--- BEGIN ---

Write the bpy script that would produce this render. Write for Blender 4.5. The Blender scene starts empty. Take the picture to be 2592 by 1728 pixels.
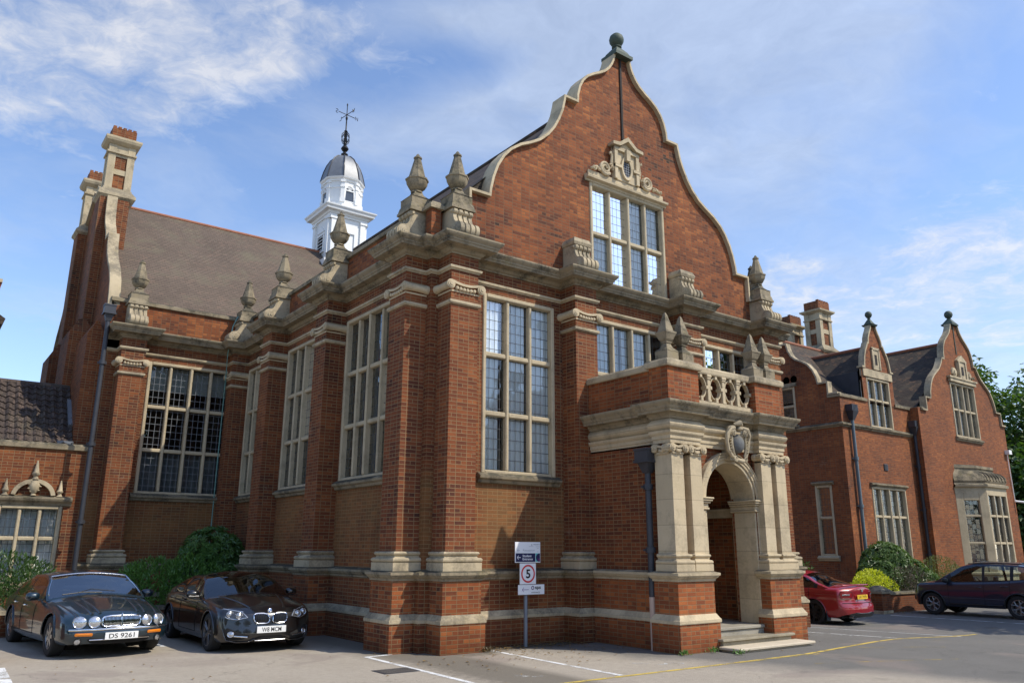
import bpy, bmesh, math, random
import numpy as np
from mathutils import Vector, Matrix
R = math.radians
S = bpy.context.scene
COL = S.collection
rnd = random.Random(7)

# ------------------------------------------------------------------ camera
cam_d = bpy.data.cameras.new("camera")
cam = bpy.data.objects.new("camera", cam_d)
COL.objects.link(cam)
S.camera = cam
CY, CP, CR = 0.644, 0.2554, 0.0034
fw = Vector((math.sin(CY)*math.cos(CP), math.cos(CY)*math.cos(CP), math.sin(CP)))
rt = Vector((math.cos(CY), -math.sin(CY), 0)); up = rt.cross(fw)
r2 = rt*math.cos(CR)+up*math.sin(CR); u2 = up*math.cos(CR)-rt*math.sin(CR)
M = Matrix((r2, u2, -fw)).transposed().to_4x4()
M.translation = Vector((-7.6662, -12.8667, 1.75))
cam.matrix_world = M
cam_d.sensor_width = 36.0
cam_d.lens = 36.0*2014.25/2592.0
cam_d.clip_start = 0.1; cam_d.clip_end = 3000

# ------------------------------------------------------------------ light
SUN = Vector((2.12, -2.70, 4.25)).normalized()      # towards the sun
EL = math.asin(SUN.z); AZ = math.atan2(SUN.x, SUN.y)
sd = bpy.data.lights.new("sun", 'SUN'); sd.energy = 3.3; sd.angle = R(0.5); sd.color = (1.0, 0.93, 0.80)
so = bpy.data.objects.new("sun", sd); COL.objects.link(so)
so.rotation_euler = (-SUN).to_track_quat('-Z', 'Y').to_euler(); so.location = (30, -40, 60)
S.view_settings.view_transform = 'Standard'; S.view_settings.look = 'None'
S.view_settings.gamma = 1.0; S.view_settings.exposure = 0.42

class NT:
    """tiny node-tree helper"""
    def __init__(s, nt): s.nt = nt
    def n(s, t, **k):
        nd = s.nt.nodes.new(t)
        for a, b in k.items():
            if a.startswith('i_'):
                key = a[2:]; key = int(key) if key.isdigit() else key.replace('_', ' ')
                s.put(nd.inputs[key], b)
            else: setattr(nd, a, b)
        return nd
    def put(s, sock, v):
        if isinstance(v, bpy.types.NodeSocket): s.nt.links.new(v, sock)
        elif isinstance(v, bpy.types.Node): s.nt.links.new(v.outputs[0], sock)
        elif isinstance(v, (tuple, list)):
            if sock.type == 'RGBA' and len(v) == 3: v = (*v, 1)
            sock.default_value = v
        else: sock.default_value = v
    def math(s, op, a, b=None, c=None, clamp=False):
        nd = s.nt.nodes.new('ShaderNodeMath'); nd.operation = op; nd.use_clamp = clamp
        for i, v in enumerate((a, b, c)):
            if v is not None: s.put(nd.inputs[i], v)
        return nd.outputs[0]
    def vmath(s, op, a, b=None, sc=None):
        nd = s.nt.nodes.new('ShaderNodeVectorMath'); nd.operation = op
        s.put(nd.inputs[0], a)
        if b is not None: s.put(nd.inputs[1], b)
        if sc is not None: s.put(nd.inputs['Scale'], sc)
        return nd.outputs['Value'] if op in ('LENGTH', 'DISTANCE', 'DOT_PRODUCT') else nd.outputs[0]
    def mix(s, f, a, b, mode='MIX'):
        nd = s.nt.nodes.new('ShaderNodeMix'); nd.data_type = 'RGBA'; nd.blend_type = mode
        s.put(nd.inputs[0], f); s.put(nd.inputs[6], a); s.put(nd.inputs[7], b)
        return nd.outputs[2]
    def ramp(s, f, stops, interp='LINEAR'):
        nd = s.nt.nodes.new('ShaderNodeValToRGB'); cr = nd.color_ramp; cr.interpolation = interp
        while len(cr.elements) < len(stops): cr.elements.new(0.5)
        for e, (p, c) in zip(cr.elements, stops):
            e.position = p
            e.color = (c, c, c, 1) if not isinstance(c, (tuple, list)) else (*c[:3], 1)
        s.put(nd.inputs[0], f)
        return nd.outputs[0]
    def noise(s, vec, scale, detail=4, rough=0.55, dist=0.0, color=False):
        nd = s.n('ShaderNodeTexNoise'); s.put(nd.inputs['Vector'], vec)
        nd.inputs['Scale'].default_value = scale; nd.inputs['Detail'].default_value = detail
        nd.inputs['Roughness'].default_value = rough; nd.inputs['Distortion'].default_value = dist
        return nd.outputs['Color' if color else 'Fac']
    def sep(s, v):
        nd = s.n('ShaderNodeSeparateXYZ'); s.put(nd.inputs[0], v); return nd.outputs
    def comb(s, x, y, z):
        nd = s.n('ShaderNodeCombineXYZ')
        for i, v in enumerate((x, y, z)): s.put(nd.inputs[i], v)
        return nd.outputs[0]
    def mapr(s, v, a, b, c=0.0, d=1.0, smooth=False):
        nd = s.n('ShaderNodeMapRange'); nd.clamp = True
        if smooth: nd.interpolation_type = 'SMOOTHSTEP'
        for i, q in enumerate((v, a, b, c, d)): s.put(nd.inputs[i], q)
        return nd.outputs[0]
    def bump(s, h, strength, dist=0.01, normal=None):
        nd = s.n('ShaderNodeBump'); s.put(nd.inputs['Height'], h)
        nd.inputs['Strength'].default_value = strength; nd.inputs['Distance'].default_value = dist
        if normal is not None: s.put(nd.inputs['Normal'], normal)
        return nd.outputs[0]

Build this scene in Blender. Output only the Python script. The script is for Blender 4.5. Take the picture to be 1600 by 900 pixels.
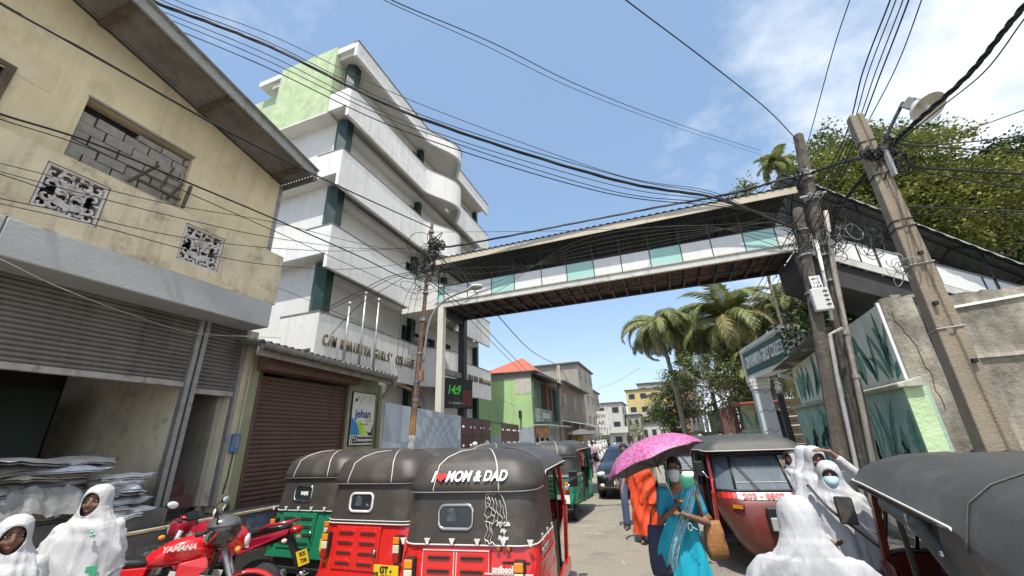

--- END ---

» **THE PROBLEM**:
Restate the data above exactly, stripping out each image.

» **RESPONSE**:
Write the bpy script that would produce this render. Write for Blender 4.5. The Blender scene starts empty. Take the picture to be 2592 by 1728 pixels.
import bpy, bmesh, math, random
import numpy as np
from mathutils import Vector, Matrix
R = math.radians
S = bpy.context.scene
COL = S.collection
rnd = random.Random(7)

# ------------------------------------------------------------------ camera
cam_d = bpy.data.cameras.new("camera")
cam = bpy.data.objects.new("camera", cam_d)
COL.objects.link(cam)
S.camera = cam
CY, CP, CR = 0.644, 0.2554, 0.0034
fw = Vector((math.sin(CY)*math.cos(CP), math.cos(CY)*math.cos(CP), math.sin(CP)))
rt = Vector((math.cos(CY), -math.sin(CY), 0)); up = rt.cross(fw)
r2 = rt*math.cos(CR)+up*math.sin(CR); u2 = up*math.cos(CR)-rt*math.sin(CR)
M = Matrix((r2, u2, -fw)).transposed().to_4x4()
M.translation = Vector((-7.6662, -12.8667, 1.75))
cam.matrix_world = M
cam_d.sensor_width = 36.0
cam_d.lens = 36.0*2014.25/2592.0
cam_d.clip_start = 0.1; cam_d.clip_end = 3000

# ------------------------------------------------------------------ light
SUN = Vector((2.12, -2.70, 4.25)).normalized()      # towards the sun
EL = math.asin(SUN.z); AZ = math.atan2(SUN.x, SUN.y)
sd = bpy.data.lights.new("sun", 'SUN'); sd.energy = 3.3; sd.angle = R(0.5); sd.color = (1.0, 0.93, 0.80)
so = bpy.data.objects.new("sun", sd); COL.objects.link(so)
so.rotation_euler = (-SUN).to_track_quat('-Z', 'Y').to_euler(); so.location = (30, -40, 60)
S.view_settings.view_transform = 'Standard'; S.view_settings.look = 'None'
S.view_settings.gamma = 1.0; S.view_settings.exposure = 0.42

class NT:
    """tiny node-tree helper"""
    def __init__(s, nt): s.nt = nt
    def n(s, t, **k):
        nd = s.nt.nodes.new(t)
        for a, b in k.items():
            if a.startswith('i_'):
                key = a[2:]; key = int(key) if key.isdigit() else key.replace('_', ' ')
                s.put(nd.inputs[key], b)
            else: setattr(nd, a, b)
        return nd
    def put(s, sock, v):
        if isinstance(v, bpy.types.NodeSocket): s.nt.links.new(v, sock)
        elif isinstance(v, bpy.types.Node): s.nt.links.new(v.outputs[0], sock)
        elif isinstance(v, (tuple, list)):
            if sock.type == 'RGBA' and len(v) == 3: v = (*v, 1)
            sock.default_value = v
        else: sock.default_value = v
    def math(s, op, a, b=None, c=None, clamp=False):
        nd = s.nt.nodes.new('ShaderNodeMath'); nd.operation = op; nd.use_clamp = clamp
        for i, v in enumerate((a, b, c)):
            if v is not None: s.put(nd.inputs[i], v)
        return nd.outputs[0]
    def vmath(s, op, a, b=None, sc=None):
        nd = s.nt.nodes.new('ShaderNodeVectorMath'); nd.operation = op
        s.put(nd.inputs[0], a)
        if b is not None: s.put(nd.inputs[1], b)
        if sc is not None: s.put(nd.inputs['Scale'], sc)
        return nd.outputs['Value'] if op in ('LENGTH', 'DISTANCE', 'DOT_PRODUCT') else nd.outputs[0]
    def mix(s, f, a, b, mode='MIX'):
        nd = s.nt.nodes.new('ShaderNodeMix'); nd.data_type = 'RGBA'; nd.blend_type = mode
        s.put(nd.inputs[0], f); s.put(nd.inputs[6], a); s.put(nd.inputs[7], b)
        return nd.outputs[2]
    def ramp(s, f, stops, interp='LINEAR'):
        nd = s.nt.nodes.new('ShaderNodeValToRGB'); cr = nd.color_ramp; cr.interpolation = interp
        while len(cr.elements) < len(stops): cr.elements.new(0.5)
        for e, (p, c) in zip(cr.elements, stops):
            e.position = p
            e.color = (c, c, c, 1) if not isinstance(c, (tuple, list)) else (*c[:3], 1)
        s.put(nd.inputs[0], f)
        return nd.outputs[0]
    def noise(s, vec, scale, detail=4, rough=0.55, dist=0.0, color=False):
        nd = s.n('ShaderNodeTexNoise'); s.put(nd.inputs['Vector'], vec)
        nd.inputs['Scale'].default_value = scale; nd.inputs['Detail'].default_value = detail
        nd.inputs['Roughness'].default_value = rough; nd.inputs['Distortion'].default_value = dist
        return nd.outputs['Color' if color else 'Fac']
    def sep(s, v):
        nd = s.n('ShaderNodeSeparateXYZ'); s.put(nd.inputs[0], v); return nd.outputs
    def comb(s, x, y, z):
        nd = s.n('ShaderNodeCombineXYZ')
        for i, v in enumerate((x, y, z)): s.put(nd.inputs[i], v)
        return nd.outputs[0]
    def mapr(s, v, a, b, c=0.0, d=1.0, smooth=False):
        nd = s.n('ShaderNodeMapRange'); nd.clamp = True
        if smooth: nd.interpolation_type = 'SMOOTHSTEP'
        for i, q in enumerate((v, a, b, c, d)): s.put(nd.inputs[i], q)
        return nd.outputs[0]
    def bump(s, h, strength, dist=0.01, normal=None):
        nd = s.n('ShaderNodeBump'); s.put(nd.inputs['Height'], h)
        nd.inputs['Strength'].default_value = strength; nd.inputs['Distance'].default_value = dist
        if normal is not None: s.put(nd.inputs['Normal'], normal)
        return nd.outputs[0]

Build this scene in Blender. Output only the Python script. The script is for Blender 4.5. Take the picture to be 1600 by 900 pixels.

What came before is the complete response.